■ Written task:
Copy the lines holding the word "extends", all of them.

■ Material provided:

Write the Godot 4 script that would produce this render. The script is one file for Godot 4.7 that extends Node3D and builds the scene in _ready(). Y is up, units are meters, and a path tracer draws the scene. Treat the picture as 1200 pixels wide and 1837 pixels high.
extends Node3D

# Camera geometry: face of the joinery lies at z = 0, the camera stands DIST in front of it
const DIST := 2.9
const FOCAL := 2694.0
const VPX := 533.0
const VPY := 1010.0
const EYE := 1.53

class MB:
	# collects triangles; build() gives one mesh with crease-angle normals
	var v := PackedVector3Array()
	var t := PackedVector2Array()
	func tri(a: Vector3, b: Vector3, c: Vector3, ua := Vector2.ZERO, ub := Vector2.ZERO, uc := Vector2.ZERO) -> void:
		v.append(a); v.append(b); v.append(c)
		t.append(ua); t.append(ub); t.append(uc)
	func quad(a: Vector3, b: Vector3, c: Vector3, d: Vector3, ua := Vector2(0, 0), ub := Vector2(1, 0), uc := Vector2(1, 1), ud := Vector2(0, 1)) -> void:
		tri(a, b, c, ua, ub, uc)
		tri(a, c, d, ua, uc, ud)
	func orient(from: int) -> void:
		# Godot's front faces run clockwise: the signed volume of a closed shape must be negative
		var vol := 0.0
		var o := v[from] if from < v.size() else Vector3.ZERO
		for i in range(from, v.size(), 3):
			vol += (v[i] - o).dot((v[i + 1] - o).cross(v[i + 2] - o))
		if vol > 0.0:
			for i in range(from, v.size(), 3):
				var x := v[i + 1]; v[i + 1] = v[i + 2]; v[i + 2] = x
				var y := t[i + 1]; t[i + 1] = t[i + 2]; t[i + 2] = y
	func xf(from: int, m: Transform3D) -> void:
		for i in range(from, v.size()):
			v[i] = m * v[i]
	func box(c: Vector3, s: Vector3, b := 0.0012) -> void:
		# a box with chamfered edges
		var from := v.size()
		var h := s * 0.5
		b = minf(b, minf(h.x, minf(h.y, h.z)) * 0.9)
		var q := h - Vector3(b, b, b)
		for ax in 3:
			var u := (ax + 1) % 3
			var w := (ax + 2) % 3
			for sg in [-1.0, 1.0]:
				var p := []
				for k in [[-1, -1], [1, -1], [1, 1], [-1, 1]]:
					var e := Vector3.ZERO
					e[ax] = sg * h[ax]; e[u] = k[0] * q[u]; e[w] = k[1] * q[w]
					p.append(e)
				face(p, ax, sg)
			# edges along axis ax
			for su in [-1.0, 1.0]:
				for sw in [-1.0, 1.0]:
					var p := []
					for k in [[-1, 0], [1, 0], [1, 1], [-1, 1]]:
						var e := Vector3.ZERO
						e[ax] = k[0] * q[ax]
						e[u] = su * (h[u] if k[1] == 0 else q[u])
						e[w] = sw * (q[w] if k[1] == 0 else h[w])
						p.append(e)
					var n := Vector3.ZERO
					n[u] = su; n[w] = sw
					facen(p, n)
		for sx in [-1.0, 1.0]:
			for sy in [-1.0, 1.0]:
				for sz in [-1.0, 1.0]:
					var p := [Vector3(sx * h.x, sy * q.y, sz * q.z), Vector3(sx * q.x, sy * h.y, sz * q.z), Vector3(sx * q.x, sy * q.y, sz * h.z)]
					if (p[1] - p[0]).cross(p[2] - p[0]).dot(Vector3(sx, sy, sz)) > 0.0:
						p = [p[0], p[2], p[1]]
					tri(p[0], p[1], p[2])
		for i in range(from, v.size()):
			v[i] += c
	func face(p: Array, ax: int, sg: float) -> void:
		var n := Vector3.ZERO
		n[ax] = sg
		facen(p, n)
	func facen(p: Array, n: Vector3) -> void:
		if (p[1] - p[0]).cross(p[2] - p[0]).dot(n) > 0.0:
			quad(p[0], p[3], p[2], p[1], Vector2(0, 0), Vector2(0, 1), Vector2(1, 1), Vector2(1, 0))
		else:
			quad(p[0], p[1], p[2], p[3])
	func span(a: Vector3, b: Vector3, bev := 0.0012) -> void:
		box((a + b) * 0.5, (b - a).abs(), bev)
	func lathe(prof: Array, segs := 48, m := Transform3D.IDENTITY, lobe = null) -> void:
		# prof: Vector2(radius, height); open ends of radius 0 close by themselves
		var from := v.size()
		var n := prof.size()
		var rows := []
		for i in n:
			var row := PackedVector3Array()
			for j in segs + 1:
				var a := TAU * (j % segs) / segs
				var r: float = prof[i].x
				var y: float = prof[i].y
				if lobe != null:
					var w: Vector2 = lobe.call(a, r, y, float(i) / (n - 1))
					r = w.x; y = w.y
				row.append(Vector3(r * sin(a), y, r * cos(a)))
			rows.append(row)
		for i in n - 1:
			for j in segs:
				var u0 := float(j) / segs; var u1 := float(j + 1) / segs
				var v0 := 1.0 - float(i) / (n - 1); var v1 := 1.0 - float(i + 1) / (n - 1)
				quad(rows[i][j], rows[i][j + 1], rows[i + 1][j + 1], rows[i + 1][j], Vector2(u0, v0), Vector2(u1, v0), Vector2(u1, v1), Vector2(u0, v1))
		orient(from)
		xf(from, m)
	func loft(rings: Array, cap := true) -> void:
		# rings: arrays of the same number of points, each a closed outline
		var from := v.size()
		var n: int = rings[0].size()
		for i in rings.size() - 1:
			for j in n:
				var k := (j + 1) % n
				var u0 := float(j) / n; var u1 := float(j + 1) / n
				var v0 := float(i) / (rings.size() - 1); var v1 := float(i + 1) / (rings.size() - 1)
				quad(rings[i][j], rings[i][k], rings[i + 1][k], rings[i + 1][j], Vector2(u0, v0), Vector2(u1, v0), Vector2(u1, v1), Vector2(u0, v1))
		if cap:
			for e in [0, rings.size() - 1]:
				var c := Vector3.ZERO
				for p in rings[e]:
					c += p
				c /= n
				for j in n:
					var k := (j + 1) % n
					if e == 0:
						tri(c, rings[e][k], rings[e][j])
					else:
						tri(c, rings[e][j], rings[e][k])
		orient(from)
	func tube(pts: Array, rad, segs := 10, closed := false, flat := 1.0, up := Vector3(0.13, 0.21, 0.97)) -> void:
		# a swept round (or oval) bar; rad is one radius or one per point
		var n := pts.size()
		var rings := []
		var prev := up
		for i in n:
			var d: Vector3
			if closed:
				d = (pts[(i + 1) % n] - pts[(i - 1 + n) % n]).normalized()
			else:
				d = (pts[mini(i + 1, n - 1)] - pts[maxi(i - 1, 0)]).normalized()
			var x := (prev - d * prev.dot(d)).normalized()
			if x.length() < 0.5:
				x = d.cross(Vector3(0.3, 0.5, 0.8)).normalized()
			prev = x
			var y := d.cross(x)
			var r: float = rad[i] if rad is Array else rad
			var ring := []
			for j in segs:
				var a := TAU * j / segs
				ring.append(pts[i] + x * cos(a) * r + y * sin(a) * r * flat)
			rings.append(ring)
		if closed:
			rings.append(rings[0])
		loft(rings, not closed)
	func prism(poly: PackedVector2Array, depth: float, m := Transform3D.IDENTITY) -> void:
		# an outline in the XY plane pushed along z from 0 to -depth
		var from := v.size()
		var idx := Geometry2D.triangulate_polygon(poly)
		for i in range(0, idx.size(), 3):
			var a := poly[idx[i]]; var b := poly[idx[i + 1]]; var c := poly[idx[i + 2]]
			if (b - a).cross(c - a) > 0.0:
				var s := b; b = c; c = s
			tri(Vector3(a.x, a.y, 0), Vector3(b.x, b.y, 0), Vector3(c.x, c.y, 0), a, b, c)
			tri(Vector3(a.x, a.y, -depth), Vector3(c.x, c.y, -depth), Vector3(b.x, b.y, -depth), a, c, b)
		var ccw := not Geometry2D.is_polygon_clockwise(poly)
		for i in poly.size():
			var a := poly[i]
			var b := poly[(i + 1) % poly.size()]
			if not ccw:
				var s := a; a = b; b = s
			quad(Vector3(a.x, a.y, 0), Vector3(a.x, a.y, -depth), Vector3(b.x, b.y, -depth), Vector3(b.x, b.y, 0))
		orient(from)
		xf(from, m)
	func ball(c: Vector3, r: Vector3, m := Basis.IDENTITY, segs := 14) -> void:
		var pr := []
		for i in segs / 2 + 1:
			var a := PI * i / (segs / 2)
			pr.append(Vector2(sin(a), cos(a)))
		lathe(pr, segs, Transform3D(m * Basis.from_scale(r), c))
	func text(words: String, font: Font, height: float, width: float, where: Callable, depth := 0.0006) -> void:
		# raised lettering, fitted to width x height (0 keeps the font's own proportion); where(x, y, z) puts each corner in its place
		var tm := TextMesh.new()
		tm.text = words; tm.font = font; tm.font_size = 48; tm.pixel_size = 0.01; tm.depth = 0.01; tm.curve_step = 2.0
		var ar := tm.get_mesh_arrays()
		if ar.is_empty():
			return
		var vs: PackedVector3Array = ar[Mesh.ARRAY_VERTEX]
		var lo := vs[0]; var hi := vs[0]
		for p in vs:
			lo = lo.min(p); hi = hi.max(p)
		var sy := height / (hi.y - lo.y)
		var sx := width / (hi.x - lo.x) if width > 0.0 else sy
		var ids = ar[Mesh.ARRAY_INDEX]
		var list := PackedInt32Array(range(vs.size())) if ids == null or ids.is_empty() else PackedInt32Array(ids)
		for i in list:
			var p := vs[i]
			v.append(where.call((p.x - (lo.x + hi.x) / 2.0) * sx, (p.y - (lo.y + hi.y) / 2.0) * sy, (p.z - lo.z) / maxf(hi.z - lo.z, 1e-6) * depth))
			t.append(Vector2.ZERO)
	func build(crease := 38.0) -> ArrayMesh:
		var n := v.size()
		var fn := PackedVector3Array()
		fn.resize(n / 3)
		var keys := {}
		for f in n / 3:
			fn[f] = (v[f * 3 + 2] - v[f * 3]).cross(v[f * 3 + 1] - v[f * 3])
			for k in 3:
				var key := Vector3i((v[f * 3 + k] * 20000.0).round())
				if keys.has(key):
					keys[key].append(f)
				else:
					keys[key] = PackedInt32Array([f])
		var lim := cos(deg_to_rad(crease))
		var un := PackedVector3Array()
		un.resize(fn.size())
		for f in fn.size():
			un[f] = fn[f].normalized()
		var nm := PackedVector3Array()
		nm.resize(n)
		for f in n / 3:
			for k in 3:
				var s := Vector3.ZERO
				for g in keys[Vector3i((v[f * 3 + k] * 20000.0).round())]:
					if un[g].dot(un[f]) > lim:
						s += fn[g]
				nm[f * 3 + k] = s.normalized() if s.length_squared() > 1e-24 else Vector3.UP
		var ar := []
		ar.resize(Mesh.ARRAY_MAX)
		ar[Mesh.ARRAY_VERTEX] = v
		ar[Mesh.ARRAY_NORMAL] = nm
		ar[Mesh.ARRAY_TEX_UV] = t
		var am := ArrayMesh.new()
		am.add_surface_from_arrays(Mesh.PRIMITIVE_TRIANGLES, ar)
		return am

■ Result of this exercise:
Write the Godot 4 script that would produce this render. The script is one file for Godot 4.7 that extends Node3D and builds the scene in _ready(). Y is up, units are meters, and a path tracer draws the scene. Treat the picture as 1200 pixels wide and 1837 pixels high.
extends Node3D